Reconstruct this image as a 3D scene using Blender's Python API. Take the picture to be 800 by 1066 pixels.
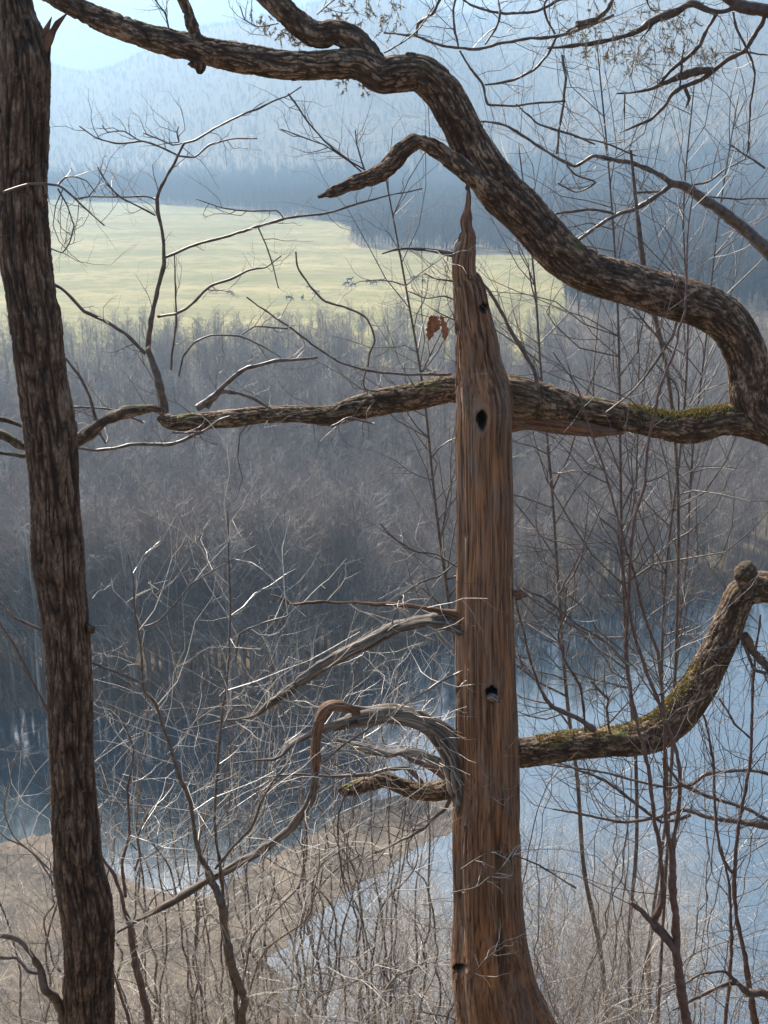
import bpy, math, random
import numpy as np
from mathutils import Vector

for o in list(bpy.data.objects):
    bpy.data.objects.remove(o)
random.seed(7)
rng = np.random.default_rng(7)
R = math.radians
scene = bpy.context.scene
COL = scene.collection

# ------------------------------------------------------------------ camera
F_PX = 1200.0
PITCH = math.atan(403 / F_PX)
cam_d = bpy.data.cameras.new('camera')
cam = bpy.data.objects.new('camera', cam_d)
COL.objects.link(cam)
scene.camera = cam
cam.location = (0, 0, 0)
cam.rotation_euler = (math.pi / 2 - PITCH, 0, 0)
cam_d.sensor_fit = 'HORIZONTAL'
cam_d.sensor_width = 36
cam_d.lens = 36 * F_PX / 800
cam_d.clip_start = 0.05
cam_d.clip_end = 20000

# ------------------------------------------------------------------ sky, sun, exposure
SUN_EL, SUN_AZ = R(40), R(-34)
world = bpy.data.worlds.new('World')
scene.world = world
world.use_nodes = True
wn = world.node_tree
wn.nodes.clear()
sky = wn.nodes.new('ShaderNodeTexSky')
sky.sky_type = 'NISHITA'
sky.sun_disc = False
sky.sun_elevation = SUN_EL
sky.sun_rotation = SUN_AZ
sky.air_density = 1.0
sky.dust_density = 3.0
sky.ozone_density = 1.5
bg = wn.nodes.new('ShaderNodeBackground')
bg.inputs['Strength'].default_value = 0.09
wo = wn.nodes.new('ShaderNodeOutputWorld')
wn.links.new(sky.outputs[0], bg.inputs[0])
wn.links.new(bg.outputs[0], wo.inputs[0])
sun_d = bpy.data.lights.new('sun', 'SUN')
sun_d.energy = 5.0
sun_d.angle = R(0.5)
sun_d.color = (1.0, 0.93, 0.82)
sun = bpy.data.objects.new('sun', sun_d)
COL.objects.link(sun)
sdir = Vector((math.sin(SUN_AZ) * math.cos(SUN_EL), math.cos(SUN_AZ) * math.cos(SUN_EL), math.sin(SUN_EL)))
sun.rotation_euler = sdir.to_track_quat('Z', 'Y').to_euler()
scene.view_settings.view_transform = 'Standard'
scene.view_settings.look = 'None'
scene.view_settings.gamma = 1
scene.view_settings.exposure = 1.4
scene.cycles.max_bounces = 5
scene.cycles.diffuse_bounces = 2
scene.cycles.glossy_bounces = 2
scene.cycles.transmission_bounces = 2
scene.cycles.volume_bounces = 0

# ------------------------------------------------------------------ helpers
CP, SP = math.cos(PITCH), math.sin(PITCH)
def P(u, v, Y):
    """point seen along photograph direction (u, v) standing Y metres in front of the viewer"""
    a, b = (u - 400) / F_PX, (v - 533) / F_PX
    D = Y / (CP - b * SP)
    return np.array([a * D, Y, D * (-SP - b * CP)]), D
def on_level(u, v, z):
    a, b = (u - 400) / F_PX, (v - 533) / F_PX
    D = z / (-SP - b * CP)
    return np.array([a * D, D * (CP - b * SP), z])

def hash3(i):
    i = i.astype(np.int64)
    h = (i[..., 0] * 374761393 + i[..., 1] * 668265263 + i[..., 2] * 2147483647 + 1274126177) & 0xffffffff
    h = ((h ^ (h >> 13)) * 1274126177) & 0xffffffff
    h = h ^ (h >> 16)
    return (h & 0xffff) / 65535.0
def vnoise(p):
    i = np.floor(p); f = p - i; f = f * f * (3 - 2 * f)
    r = 0
    for dx in (0, 1):
        for dy in (0, 1):
            for dz in (0, 1):
                w = (f[..., 0] if dx else 1 - f[..., 0]) * (f[..., 1] if dy else 1 - f[..., 1]) * (f[..., 2] if dz else 1 - f[..., 2])
                r = r + w * hash3(i + np.array([dx, dy, dz]))
    return r * 2 - 1
def fbm(p, o=3):
    r = 0; a = 0.5
    for k in range(o):
        r = r + a * vnoise(p * (2 ** k) + 17.3 * k); a *= 0.5
    return r

def spline(pts, step, smooth=1.0):
    """Catmull-Rom through rows of pts (any columns), resampled about every step metres"""
    pts = np.asarray(pts, float)
    if len(pts) == 2:
        pts = np.vstack([pts[0], (pts[0] + pts[1]) / 2, pts[1]])
    q = np.vstack([2 * pts[0] - pts[1], pts, 2 * pts[-1] - pts[-2]])
    out = []
    for i in range(1, len(q) - 2):
        n = max(1, int(np.linalg.norm(q[i + 1, :3] - q[i, :3]) / step))
        t = np.arange(n)[:, None] / n
        a, b, c, d = q[i - 1], q[i], q[i + 1], q[i + 2]
        cr = 0.5 * (2 * b + (c - a) * t + (2 * a - 5 * b + 4 * c - d) * t ** 2 + (3 * b - a - 3 * c + d) * t ** 3)
        out.append(cr * smooth + (b + (c - b) * t) * (1 - smooth))
    out.append(pts[-1:])
    r = np.vstack(out)
    r[:, 3] = np.maximum(r[:, 3], 0.0004)
    return r

class MB:
    def __init__(self):
        self.v, self.f, self.c, self.n = [], [], [], 0
        self.g = []
        self.off = 0.0
    def tube(self, pr, k=5, disp=None, cap=True):
        pr = np.asarray(pr, float)
        p, r = pr[:, :3], pr[:, 3]
        n = len(p)
        t = np.gradient(p, axis=0)
        t /= np.linalg.norm(t, axis=1)[:, None] + 1e-12
        ref = np.array([0, 0, 1.0]) if abs(t[0][2]) < 0.8 else np.array([0, 1.0, 0])
        a0 = np.cross(t[0], ref); a0 /= np.linalg.norm(a0)
        A = np.empty((n, 3)); A[0] = a0
        for i in range(1, n):
            a = A[i - 1] - t[i] * np.dot(A[i - 1], t[i])
            A[i] = a / (np.linalg.norm(a) + 1e-12)
        B = np.cross(t, A)
        th = np.arange(k) * 2 * math.pi / k
        s = np.concatenate([[0], np.cumsum(np.linalg.norm(np.diff(p, axis=0), axis=1))]) + self.off
        self.off += s[-1] - self.off + 0.37
        rr = np.repeat(r[:, None], k, 1)
        c = np.stack([np.cos(th)[None] * rr, np.sin(th)[None] * rr, np.repeat(s[:, None], k, 1)], -1)
        if disp is not None:
            dd = disp(c, rr, th, s)
            if isinstance(dd, tuple): dd, gg = dd
            else: gg = np.full(rr.shape, 0.5)
            rr = rr + dd
        else: gg = np.full(rr.shape, 0.5)
        v = p[:, None] + rr[..., None] * (np.cos(th)[None, :, None] * A[:, None] + np.sin(th)[None, :, None] * B[:, None])
        idx = np.arange(n * k).reshape(n, k) + self.n
        q = np.stack([idx[:-1], np.roll(idx[:-1], -1, 1), np.roll(idx[1:], -1, 1), idx[1:]], -1).reshape(-1, 4)
        self.v.append(v.reshape(-1, 3)); self.c.append(c.reshape(-1, 3)); self.f.append(q); self.g.append(gg.ravel())
        self.n += n * k
        if cap and k > 5:
            for row, pt in ((idx[0], p[0]), (idx[-1], p[-1])):
                self.v.append(pt[None]); self.c.append(c.reshape(-1, 3)[:1]); self.g.append(np.full(1, 0.3)); ci = self.n; self.n += 1
                nx = np.roll(row, -1)
                self.f.append(np.stack([row, nx, np.full(k, ci), np.full(k, ci)], -1))
    def quads(self, V, F, C=None):
        V = np.asarray(V, float); F = np.asarray(F, int)
        self.v.append(V); self.f.append(F + self.n); self.c.append(V if C is None else C); self.g.append(np.full(len(V), 0.5)); self.n += len(V)
    def mesh(self, name, mats, smooth=True, mat_index=None):
        me = bpy.data.meshes.new(name)
        V = np.vstack(self.v).astype(np.float32); F = np.vstack(self.f).astype(np.int32)
        tri = F[:, 2] == F[:, 3]
        cnt = np.where(tri, 3, 4)
        st = np.concatenate([[0], np.cumsum(cnt)[:-1]])
        keep = np.ones(F.shape, bool); keep[tri, 3] = False
        loops = F[keep]
        me.vertices.add(len(V)); me.vertices.foreach_set('co', V.ravel())
        me.loops.add(len(loops)); me.loops.foreach_set('vertex_index', loops.astype(np.int32))
        me.polygons.add(len(F)); me.polygons.foreach_set('loop_start', st.astype(np.int32))
        me.polygons.foreach_set('loop_total', cnt.astype(np.int32))
        me.update(calc_edges=True)
        at = me.attributes.new('bark', 'FLOAT_VECTOR', 'POINT')
        at.data.foreach_set('vector', np.vstack(self.c).astype(np.float32).ravel())
        ar = me.attributes.new('ridge', 'FLOAT', 'POINT')
        ar.data.foreach_set('value', np.concatenate(self.g).astype(np.float32))
        if smooth:
            me.polygons.foreach_set('use_smooth', np.ones(len(F), bool))
        for m in (mats if isinstance(mats, list) else [mats]):
            me.materials.append(m)
        me.validate()
        return me
    def build(self, name, mats, parent=None, smooth=True):
        o = bpy.data.objects.new(name, self.mesh(name, mats, smooth))
        COL.objects.link(o)
        if parent is not None:
            o.parent = parent
            o.matrix_parent_inverse = parent.matrix_basis.inverted()
        return o

def tag(o, label=None, cat=None, group=None, kind=None):
    if label: o['label'] = label
    if cat: o['category'] = cat
    if group: o['group'] = group
    if kind: o['kind'] = kind
    return o
def empty(name, loc, label, cat, group=None):
    o = bpy.data.objects.new(name, None)
    COL.objects.link(o)
    o.location = tuple(float(x) for x in loc)
    o.empty_display_size = 0.2
    return tag(o, label, cat, group)

# ------------------------------------------------------------------ materials
def new_mat(name):
    m = bpy.data.materials.new(name); m.use_nodes = True
    nt = m.node_tree
    return m, nt, nt.nodes['Principled BSDF']
def ramp(nt, stops):
    r = nt.nodes.new('ShaderNodeValToRGB')
    el = r.color_ramp.elements
    el[0].position, el[0].color = stops[0][0], (*stops[0][1], 1)
    el[1].position, el[1].color = stops[-1][0], (*stops[-1][1], 1)
    for p, c in stops[1:-1]:
        e = el.new(p); e.color = (*c, 1)
    return r
def coord(nt, scale, attr='bark', obj=False):
    if obj:
        tc = nt.nodes.new('ShaderNodeTexCoord'); src = tc.outputs['Object']
    else:
        tc = nt.nodes.new('ShaderNodeAttribute'); tc.attribute_name = attr; src = tc.outputs['Vector']
    mp = nt.nodes.new('ShaderNodeMapping'); mp.inputs['Scale'].default_value = scale
    nt.links.new(src, mp.inputs[0])
    return mp.outputs[0]
def noise(nt, vec, scale, detail=4, rough=0.55, dist=0.0):
    n = nt.nodes.new('ShaderNodeTexNoise')
    n.inputs['Scale'].default_value = scale; n.inputs['Detail'].default_value = detail
    n.inputs['Roughness'].default_value = rough; n.inputs['Distortion'].default_value = dist
    nt.links.new(vec, n.inputs['Vector'])
    return n.outputs[0]
def mixc(nt, fac, a, b):
    m = nt.nodes.new('ShaderNodeMix'); m.data_type = 'RGBA'
    if isinstance(fac, float): m.inputs[0].default_value = fac
    else: nt.links.new(fac, m.inputs[0])
    for s, x in ((6, a), (7, b)):
        if isinstance(x, tuple): m.inputs[s].default_value = (*x, 1)
        else: nt.links.new(x, m.inputs[s])
    return m.outputs[2]
def bump(nt, bsdf, h, dist, strength=1.0):
    b = nt.nodes.new('ShaderNodeBump'); b.inputs['Distance'].default_value = dist
    b.inputs['Strength'].default_value = strength
    nt.links.new(h, b.inputs['Height']); nt.links.new(b.outputs[0], bsdf.inputs['Normal'])

def upward(nt, lo, hi):
    """mask of surface facing the sky, where moss and lichen settle"""
    g = nt.nodes.new('ShaderNodeNewGeometry'); s = nt.nodes.new('ShaderNodeSeparateXYZ')
    nt.links.new(g.outputs['Normal'], s.inputs[0])
    m = nt.nodes.new('ShaderNodeMapRange'); m.inputs[1].default_value = lo; m.inputs[2].default_value = hi
    nt.links.new(s.outputs[2], m.inputs[0])
    return m.outputs[0]
def mul(nt, a, b):
    m = nt.nodes.new('ShaderNodeMath'); m.operation = 'MULTIPLY'
    nt.links.new(a, m.inputs[0])
    if isinstance(b, float): m.inputs[1].default_value = b
    else: nt.links.new(b, m.inputs[1])
    return m.outputs[0]
def step_(nt, a, lo, hi):
    m = nt.nodes.new('ShaderNodeMapRange'); m.inputs[1].default_value = lo; m.inputs[2].default_value = hi
    nt.links.new(a, m.inputs[0]); return m.outputs[0]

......

> _What is asked_
Leave out the pictures and repeat exactly the lines from the start of the material through the line that contains "cam_d.clip_end = 20000", both included.

> _Output of the exercise_
Reconstruct this image as a 3D scene using Blender's Python API. Take the picture to be 800 by 1066 pixels.
import bpy, math, random
import numpy as np
from mathutils import Vector

for o in list(bpy.data.objects):
    bpy.data.objects.remove(o)
random.seed(7)
rng = np.random.default_rng(7)
R = math.radians
scene = bpy.context.scene
COL = scene.collection

# ------------------------------------------------------------------ camera
F_PX = 1200.0
PITCH = math.atan(403 / F_PX)
cam_d = bpy.data.cameras.new('camera')
cam = bpy.data.objects.new('camera', cam_d)
COL.objects.link(cam)
scene.camera = cam
cam.location = (0, 0, 0)
cam.rotation_euler = (math.pi / 2 - PITCH, 0, 0)
cam_d.sensor_fit = 'HORIZONTAL'
cam_d.sensor_width = 36
cam_d.lens = 36 * F_PX / 800
cam_d.clip_start = 0.05
cam_d.clip_end = 20000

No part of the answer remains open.